**Written instruction:** Count how many lines of the material below have the word "picks" and give only the number.

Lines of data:
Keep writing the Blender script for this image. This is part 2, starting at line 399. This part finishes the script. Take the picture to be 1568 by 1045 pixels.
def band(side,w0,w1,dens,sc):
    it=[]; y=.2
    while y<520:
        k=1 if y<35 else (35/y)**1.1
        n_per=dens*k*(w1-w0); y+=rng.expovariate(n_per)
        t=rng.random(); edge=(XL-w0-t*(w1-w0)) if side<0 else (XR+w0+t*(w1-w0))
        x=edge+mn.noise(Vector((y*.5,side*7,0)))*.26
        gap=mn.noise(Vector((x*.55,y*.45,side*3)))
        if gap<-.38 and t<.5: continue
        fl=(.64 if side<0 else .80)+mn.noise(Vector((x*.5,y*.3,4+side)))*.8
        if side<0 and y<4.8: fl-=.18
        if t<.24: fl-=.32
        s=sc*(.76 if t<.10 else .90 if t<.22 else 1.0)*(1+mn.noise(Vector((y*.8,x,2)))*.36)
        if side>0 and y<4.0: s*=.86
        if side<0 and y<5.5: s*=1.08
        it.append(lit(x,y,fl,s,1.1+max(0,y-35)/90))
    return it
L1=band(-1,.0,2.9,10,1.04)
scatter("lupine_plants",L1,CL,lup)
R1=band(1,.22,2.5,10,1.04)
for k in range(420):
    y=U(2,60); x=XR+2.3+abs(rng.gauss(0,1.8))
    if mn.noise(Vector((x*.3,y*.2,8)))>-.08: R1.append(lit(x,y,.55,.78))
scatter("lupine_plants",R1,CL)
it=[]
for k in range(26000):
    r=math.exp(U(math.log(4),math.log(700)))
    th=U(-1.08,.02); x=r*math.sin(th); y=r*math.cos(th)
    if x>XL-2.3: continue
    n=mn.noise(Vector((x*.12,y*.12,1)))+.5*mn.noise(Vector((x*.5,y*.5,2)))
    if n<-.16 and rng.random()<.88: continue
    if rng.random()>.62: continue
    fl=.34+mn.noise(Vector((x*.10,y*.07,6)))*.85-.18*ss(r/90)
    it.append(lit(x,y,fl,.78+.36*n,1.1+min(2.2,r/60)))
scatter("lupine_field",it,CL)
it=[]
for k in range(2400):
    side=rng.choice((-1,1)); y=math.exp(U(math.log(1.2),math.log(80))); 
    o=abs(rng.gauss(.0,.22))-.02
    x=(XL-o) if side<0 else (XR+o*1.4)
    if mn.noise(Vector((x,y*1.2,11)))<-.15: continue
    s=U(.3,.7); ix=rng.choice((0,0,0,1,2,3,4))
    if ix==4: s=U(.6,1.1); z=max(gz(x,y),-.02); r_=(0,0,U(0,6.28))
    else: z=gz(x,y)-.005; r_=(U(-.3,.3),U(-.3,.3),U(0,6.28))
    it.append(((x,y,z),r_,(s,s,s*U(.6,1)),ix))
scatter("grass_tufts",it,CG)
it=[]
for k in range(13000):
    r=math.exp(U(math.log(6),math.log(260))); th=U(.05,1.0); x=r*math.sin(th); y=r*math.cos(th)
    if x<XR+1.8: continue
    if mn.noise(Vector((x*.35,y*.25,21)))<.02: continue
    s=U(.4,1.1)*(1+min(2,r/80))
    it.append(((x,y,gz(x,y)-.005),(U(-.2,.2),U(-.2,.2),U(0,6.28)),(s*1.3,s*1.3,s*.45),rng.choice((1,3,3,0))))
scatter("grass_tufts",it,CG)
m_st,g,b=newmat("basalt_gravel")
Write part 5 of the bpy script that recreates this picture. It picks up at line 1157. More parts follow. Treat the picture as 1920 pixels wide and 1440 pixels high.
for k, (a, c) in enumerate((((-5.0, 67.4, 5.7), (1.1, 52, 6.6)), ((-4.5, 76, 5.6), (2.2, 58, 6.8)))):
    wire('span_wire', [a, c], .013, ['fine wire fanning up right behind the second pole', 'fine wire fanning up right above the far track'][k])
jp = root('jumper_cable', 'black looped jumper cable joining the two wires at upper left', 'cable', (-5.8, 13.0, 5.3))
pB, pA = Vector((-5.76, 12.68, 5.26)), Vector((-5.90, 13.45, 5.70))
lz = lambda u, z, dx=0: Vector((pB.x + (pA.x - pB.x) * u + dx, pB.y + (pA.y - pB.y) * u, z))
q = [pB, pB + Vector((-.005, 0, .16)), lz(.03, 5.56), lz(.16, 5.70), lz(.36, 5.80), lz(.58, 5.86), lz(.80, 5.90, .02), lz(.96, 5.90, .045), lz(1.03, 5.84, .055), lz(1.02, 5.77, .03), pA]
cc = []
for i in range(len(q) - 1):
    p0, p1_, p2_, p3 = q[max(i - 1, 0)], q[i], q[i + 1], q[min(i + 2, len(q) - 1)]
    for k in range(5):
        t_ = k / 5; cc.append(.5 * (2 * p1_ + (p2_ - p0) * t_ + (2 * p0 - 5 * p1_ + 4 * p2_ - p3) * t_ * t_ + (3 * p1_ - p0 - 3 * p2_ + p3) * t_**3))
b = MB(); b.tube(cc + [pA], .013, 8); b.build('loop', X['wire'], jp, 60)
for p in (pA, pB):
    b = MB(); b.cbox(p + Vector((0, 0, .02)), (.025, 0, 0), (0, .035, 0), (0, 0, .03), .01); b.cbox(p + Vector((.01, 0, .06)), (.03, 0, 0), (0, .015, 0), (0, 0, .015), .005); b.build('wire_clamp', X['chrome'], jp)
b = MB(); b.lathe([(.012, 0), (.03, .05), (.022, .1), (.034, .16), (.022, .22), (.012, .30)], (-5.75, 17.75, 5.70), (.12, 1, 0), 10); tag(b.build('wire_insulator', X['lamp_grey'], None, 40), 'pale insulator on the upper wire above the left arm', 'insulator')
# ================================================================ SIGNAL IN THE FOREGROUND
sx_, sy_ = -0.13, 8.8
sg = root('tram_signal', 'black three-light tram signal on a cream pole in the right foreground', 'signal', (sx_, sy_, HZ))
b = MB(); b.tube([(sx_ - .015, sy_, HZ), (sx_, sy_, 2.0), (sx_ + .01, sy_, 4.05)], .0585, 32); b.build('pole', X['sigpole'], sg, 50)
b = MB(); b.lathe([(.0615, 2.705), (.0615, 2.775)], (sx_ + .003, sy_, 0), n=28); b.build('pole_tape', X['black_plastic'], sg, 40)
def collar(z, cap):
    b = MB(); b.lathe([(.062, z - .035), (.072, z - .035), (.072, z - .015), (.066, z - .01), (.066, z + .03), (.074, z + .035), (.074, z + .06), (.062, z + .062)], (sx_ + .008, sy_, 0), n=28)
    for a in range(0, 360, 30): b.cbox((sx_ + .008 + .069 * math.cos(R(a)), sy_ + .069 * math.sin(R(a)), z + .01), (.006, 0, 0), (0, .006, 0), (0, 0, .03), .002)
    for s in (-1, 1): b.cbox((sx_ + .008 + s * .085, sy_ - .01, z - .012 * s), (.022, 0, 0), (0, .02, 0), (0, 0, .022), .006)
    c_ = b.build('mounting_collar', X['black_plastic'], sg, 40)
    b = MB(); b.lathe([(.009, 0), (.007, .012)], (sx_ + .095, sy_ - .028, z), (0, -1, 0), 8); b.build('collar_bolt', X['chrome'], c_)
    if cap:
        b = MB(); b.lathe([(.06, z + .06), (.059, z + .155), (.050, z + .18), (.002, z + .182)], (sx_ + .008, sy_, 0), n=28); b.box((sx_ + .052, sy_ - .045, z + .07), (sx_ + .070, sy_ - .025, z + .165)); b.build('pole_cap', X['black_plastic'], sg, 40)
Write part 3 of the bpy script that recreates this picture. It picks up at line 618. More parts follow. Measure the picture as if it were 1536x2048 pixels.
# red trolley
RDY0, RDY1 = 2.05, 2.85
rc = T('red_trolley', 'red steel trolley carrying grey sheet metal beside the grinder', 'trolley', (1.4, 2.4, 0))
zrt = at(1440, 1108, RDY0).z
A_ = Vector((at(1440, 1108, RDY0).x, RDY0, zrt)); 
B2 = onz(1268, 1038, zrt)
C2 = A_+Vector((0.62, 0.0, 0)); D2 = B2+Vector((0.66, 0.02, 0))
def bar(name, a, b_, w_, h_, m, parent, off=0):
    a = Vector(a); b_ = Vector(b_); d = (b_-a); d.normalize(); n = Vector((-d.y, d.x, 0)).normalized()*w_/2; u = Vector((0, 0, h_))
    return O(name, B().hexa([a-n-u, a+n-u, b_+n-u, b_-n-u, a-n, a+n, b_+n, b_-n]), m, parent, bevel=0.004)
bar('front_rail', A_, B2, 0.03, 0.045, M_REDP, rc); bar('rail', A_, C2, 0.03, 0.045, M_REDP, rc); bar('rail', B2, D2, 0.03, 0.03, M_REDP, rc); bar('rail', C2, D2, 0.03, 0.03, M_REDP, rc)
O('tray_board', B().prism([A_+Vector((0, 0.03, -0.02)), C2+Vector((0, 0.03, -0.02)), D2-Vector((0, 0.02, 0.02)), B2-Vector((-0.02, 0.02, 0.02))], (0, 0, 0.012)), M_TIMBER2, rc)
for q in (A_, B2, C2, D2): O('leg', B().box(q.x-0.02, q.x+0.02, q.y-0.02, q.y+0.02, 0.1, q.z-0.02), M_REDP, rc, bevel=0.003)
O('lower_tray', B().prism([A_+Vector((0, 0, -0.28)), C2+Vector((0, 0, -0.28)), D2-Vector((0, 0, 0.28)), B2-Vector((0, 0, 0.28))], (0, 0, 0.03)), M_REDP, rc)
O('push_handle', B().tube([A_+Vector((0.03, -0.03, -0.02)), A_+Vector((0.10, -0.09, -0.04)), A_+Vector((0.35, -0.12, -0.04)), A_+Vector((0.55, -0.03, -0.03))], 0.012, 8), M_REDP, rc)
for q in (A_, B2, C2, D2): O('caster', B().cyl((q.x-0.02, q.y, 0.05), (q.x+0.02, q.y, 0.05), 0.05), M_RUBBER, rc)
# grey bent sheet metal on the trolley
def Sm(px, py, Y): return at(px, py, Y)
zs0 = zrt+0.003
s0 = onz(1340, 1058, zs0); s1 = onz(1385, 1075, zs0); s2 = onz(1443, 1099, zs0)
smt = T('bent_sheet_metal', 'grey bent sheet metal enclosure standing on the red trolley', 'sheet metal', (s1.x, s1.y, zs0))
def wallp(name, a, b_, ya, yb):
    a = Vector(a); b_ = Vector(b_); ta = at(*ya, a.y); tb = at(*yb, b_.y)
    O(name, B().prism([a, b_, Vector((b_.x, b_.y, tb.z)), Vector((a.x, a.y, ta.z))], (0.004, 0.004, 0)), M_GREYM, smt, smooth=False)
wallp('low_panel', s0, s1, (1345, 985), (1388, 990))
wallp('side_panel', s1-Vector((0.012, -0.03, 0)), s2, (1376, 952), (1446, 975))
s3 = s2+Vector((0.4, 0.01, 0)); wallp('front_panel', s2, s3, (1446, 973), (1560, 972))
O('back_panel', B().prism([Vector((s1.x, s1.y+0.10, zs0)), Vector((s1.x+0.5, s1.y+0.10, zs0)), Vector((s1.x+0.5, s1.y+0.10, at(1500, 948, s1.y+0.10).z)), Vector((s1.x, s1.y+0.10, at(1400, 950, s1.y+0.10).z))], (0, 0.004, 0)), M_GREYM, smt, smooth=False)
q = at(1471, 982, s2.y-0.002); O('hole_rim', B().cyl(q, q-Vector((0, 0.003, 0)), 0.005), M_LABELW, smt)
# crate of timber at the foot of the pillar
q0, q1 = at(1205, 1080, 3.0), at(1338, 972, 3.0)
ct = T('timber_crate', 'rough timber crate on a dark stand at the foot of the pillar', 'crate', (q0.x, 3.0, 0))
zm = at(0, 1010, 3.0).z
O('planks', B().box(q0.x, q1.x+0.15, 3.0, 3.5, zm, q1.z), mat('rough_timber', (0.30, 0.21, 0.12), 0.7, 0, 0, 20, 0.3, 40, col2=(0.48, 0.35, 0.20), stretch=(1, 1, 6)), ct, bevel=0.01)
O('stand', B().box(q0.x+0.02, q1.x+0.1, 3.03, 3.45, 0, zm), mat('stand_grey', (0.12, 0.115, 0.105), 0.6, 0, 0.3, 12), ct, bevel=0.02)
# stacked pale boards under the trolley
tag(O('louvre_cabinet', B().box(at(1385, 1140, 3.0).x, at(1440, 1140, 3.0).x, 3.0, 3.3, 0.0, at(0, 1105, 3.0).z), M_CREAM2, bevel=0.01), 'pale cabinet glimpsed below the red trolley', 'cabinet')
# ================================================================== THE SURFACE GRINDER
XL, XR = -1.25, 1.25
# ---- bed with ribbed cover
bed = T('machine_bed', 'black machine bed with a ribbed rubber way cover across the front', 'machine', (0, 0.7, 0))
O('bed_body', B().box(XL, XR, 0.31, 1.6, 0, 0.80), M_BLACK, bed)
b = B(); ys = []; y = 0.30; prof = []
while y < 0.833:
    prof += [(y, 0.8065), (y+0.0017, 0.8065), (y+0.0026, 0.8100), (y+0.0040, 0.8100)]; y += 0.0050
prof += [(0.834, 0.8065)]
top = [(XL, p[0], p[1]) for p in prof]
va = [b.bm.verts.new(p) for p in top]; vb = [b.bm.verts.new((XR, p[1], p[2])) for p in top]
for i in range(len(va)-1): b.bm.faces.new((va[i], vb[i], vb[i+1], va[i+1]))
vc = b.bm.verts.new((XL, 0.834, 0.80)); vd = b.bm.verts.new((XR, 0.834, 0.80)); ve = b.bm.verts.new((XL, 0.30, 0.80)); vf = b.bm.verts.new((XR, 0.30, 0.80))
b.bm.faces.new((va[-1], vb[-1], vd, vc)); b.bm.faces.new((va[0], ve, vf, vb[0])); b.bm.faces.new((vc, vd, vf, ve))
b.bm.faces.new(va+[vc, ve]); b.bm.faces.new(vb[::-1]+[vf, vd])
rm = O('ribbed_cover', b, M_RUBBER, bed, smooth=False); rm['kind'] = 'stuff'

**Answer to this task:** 2